Alisa Margolis

 

Alisa Margolis was born in Kiev in 1975. She studied art in New York, where her family had settled in 1979. Eventually Margolis found herself back in Europe. Since 2009 the painter has been living and working in Berlin. Unsurprisingly, impressions and traditions from both Europe and the United States feature equally in her art.

Initially, after graduating from Columbia University, American pop culture became a frequent element in Margolis’s paintings. There were recurring groups of cheerleaders, layered and interlocked to sculptural effect. With fine, precise strokes, the artist estranged the bodies of her protagonists, conveying a sense of shifting states: body parts seem to liquefy, dissolve, or proliferate. Soon, however, Margolis turned her back on this decidedly American motif and the slick technique used to portray it, and she embarked on a quest for a universal motif and a new idiom to match it. Exploring expressive techniques with a broader appeal, the artist began to test the potential of site-specific installations outside of traditional art institutions, seeking to extend the reach of her artistic message.

During a two-year stay in Amsterdam, Margolis discovered the paintings of the “Golden Age”— the 17th-century Dutch art that articulated the cultural, social, and political identity of a trading nation that had become a world power. More paintings were produced during that period than in any time before or after, and until this day they are numerously and prominently displayed in museums and private collections. Consequently, we are still very familiar with the meanings of the symbols they deploy. Margolis was fascinated by the lasting popularity of this Baroque art form. She developed a critical preoccupation with its floral still life paintings: the works are decorative and colorful, but there are also enigmatic vanitas compositions, in which insects and wilting plants testify to the transience of all earthly life, thus calling for obedience to God. This contradiction between beauty and decay tempted the artist to tackle the theme herself. She began to use Dutch floral still lifes as a springboard for her own works. With a special focus on dramatic lighting in her compositions, she eventually created a neo-Baroque way of painting, combining the methodical painting from the Low Countries with the gestural impulsiveness of Abstract Expressionism in the United States. To this end, Margolis would contrast, for example, triangular filigree compositions containing countless thin layers of almost translucent paint with gestural, at times impastoed pigment and entirely non-representational brushwork. This gave rise to mostly large-format compositions of brightly colored bouquets, based on illustrations of historical paintings, often in black and white.

It is not only in this way that secondary sources play an important role for Margolis; relying on them is very much part of her modus operandi. Her studio floor is often littered with pages taken from magazines and books. Occasionally, printouts of reproductions are glued to her canvas and integrated into the work with thick overpainting.

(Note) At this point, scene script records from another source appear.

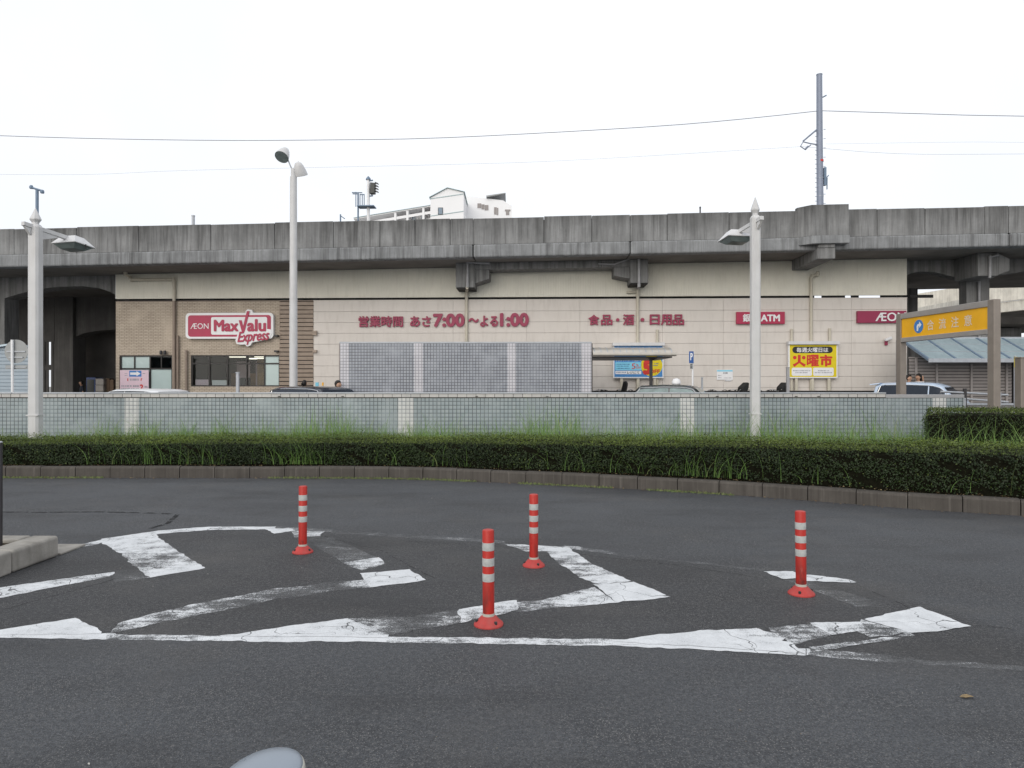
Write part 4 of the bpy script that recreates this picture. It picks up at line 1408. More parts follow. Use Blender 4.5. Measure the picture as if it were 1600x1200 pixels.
tl.build('ceiling_light', M['tube_light'], shop)
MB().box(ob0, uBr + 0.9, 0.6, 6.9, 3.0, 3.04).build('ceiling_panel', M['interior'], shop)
wb = MB()
wb.box(F(388, 560)[0], F(408, 560)[0], 0.9, 1.0, ZP, 2.75)
wb.box(F(300, 560)[0], F(345, 560)[0], 3.6, 3.9, ZP, 2.2)
wb.build('wooden_screen', M['wood'], shop)
pl = MB()
for a, b in ((362, 376), (330, 352)):
    pl.box(F(a, 560)[0], F(b, 560)[0], 2.4, 2.45, 1.3, 2.7)
pl.build('display_board', M['pink'], shop)
MB().box(F(303, 590)[0], F(325, 590)[0], 0.13, 0.16, F(303, 602)[1], F(303, 593)[1]).build('window_poster', M['pink'], shop)
MB().box(F(329, 590)[0], F(353, 590)[0], 0.13, 0.16, F(303, 602)[1], F(303, 594)[1]).build('window_poster', M['sign_white'], shop)
MB().box(F(371, 590)[0], F(387, 590)[0], 0.16, 0.3, F(303, 602)[1], F(303, 590)[1]).build('window_cabinet', M['dark_frame'], shop)

# ribbed cream fascia hung between roof and viaduct, with an open slot below it
def ztop(u):
    return 6.36 + SL * u
zf = zRoof + 0.125
rib = MB()
pitch, dep = 0.066, 0.012
u = uL
ring = []
while u < uR:
    for du, v in ((0, 0), (0.036, 0), (0.042, dep), (0.060, dep)):
        if u + du <= uR:
            ring.append((u + du, v))
    u += pitch
ring.append((uR, 0))
vsv = []
for (a, v) in ring:
    vsv += [(a, v, zf), (a, v, ztop(a))]
rib.add(vsv, [(2 * i, 2 * i + 2, 2 * i + 3, 2 * i + 1) for i in range(len(ring) - 1)])
rib.build('ribbed_fascia', M['cream_rib'], shop)
fb = MB()
fb.T = SHEAR
fb.hexa([(uL, 0.02, zf - SL * uL), (uR, 0.02, zf - SL * uR), (uR, 0.08, zf - SL * uR), (uL, 0.08, zf - SL * uL)], [(uL, 0.02, 6.34), (uR, 0.02, 6.34), (uR, 0.08, 6.34), (uL, 0.08, 6.34)])
fb.build('fascia_backing', M['cream_rib'], shop)
MB().box(uL - 0.012, uL, -0.01, 0.09, zf, ztop(uL)).build('fascia_edge', M['sign_white'], shop)
for k, px in enumerate(range(190, 1417, 47)):
    uu = F(px + (k * 37) % 19, 470)[0]
    MB().box(uu, uu + 0.28 + 0.3 * ((k * 7) % 3), 0.085, 0.16, zRoof + 0.032, zf + 0.02).build('slot_bracket', M['black'], shop)
mbk = MB()
mbk.box(uL, F(1275, 470)[0], 0.17, 0.2, zRoof + 0.031, zf + 0.2)
mbk.build('slot_backing', M['black'], shop)

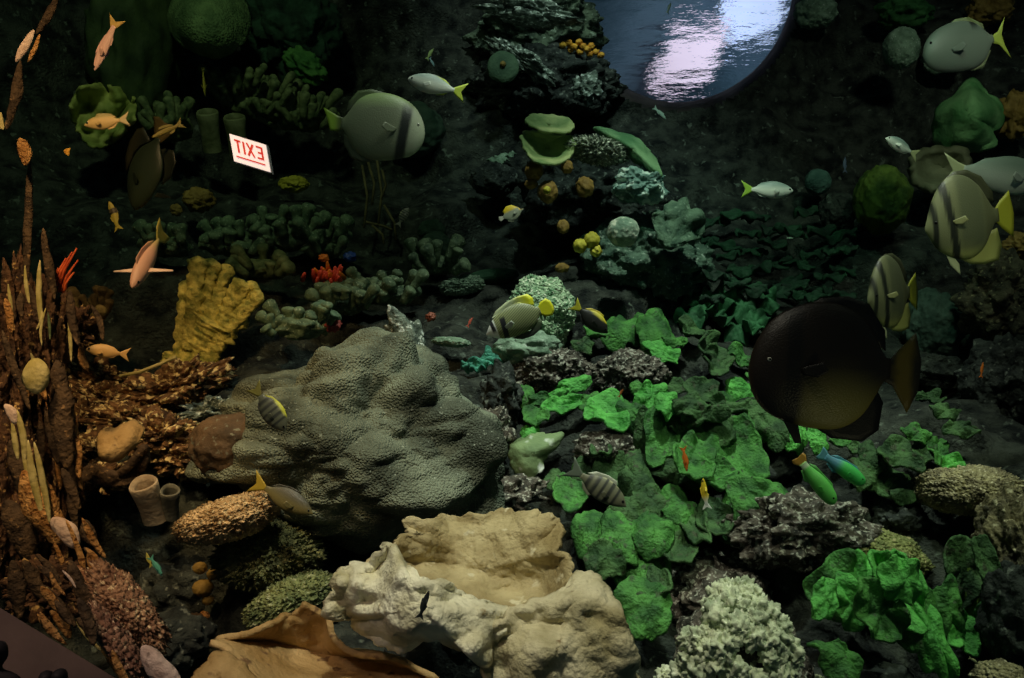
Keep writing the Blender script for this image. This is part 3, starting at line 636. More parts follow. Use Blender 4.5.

Not all the sources depict flowers. A second thematic pillar of the Margolis spectrum involves scenes from American glam rock and heavy metal. Many of her paintings portray highly abstracted concert scenarios. Only on closer scrutiny do the sweeping streaks of color reveal light beams, a mass of spectators, or microphone cables. And anyone familiar with the milieu might even identify the protagonists: most frequently Axl Rose, lead singer of the hard rock band Guns N’ Roses. Like other motifs the artist deploys, Rose is emblematic of an era and an attitude — and is depicted by Margolis as a hero of pathos and nostalgia.

At first, the two series seem connected only by the distinctiveness and universality of their respective motifs. But the approach to composition is another common denominator. For one thing, in both these series the professed motif takes a back seat to form, such that many of these creations initially strike us as abstract paintings. For another, the musical element is also central to the floral bouquets in a metaphorical sense: the artist claims that all her compositions transpose personal impressions and memories of rhythm and melody. Margolis’s intense use of dramatic lighting also unites both bodies of works. It is precisely through the element of light that sublime Baroque still lifes are transformed into painterly spectacles and concert spectacles into vibrant, neo-Baroque paintings.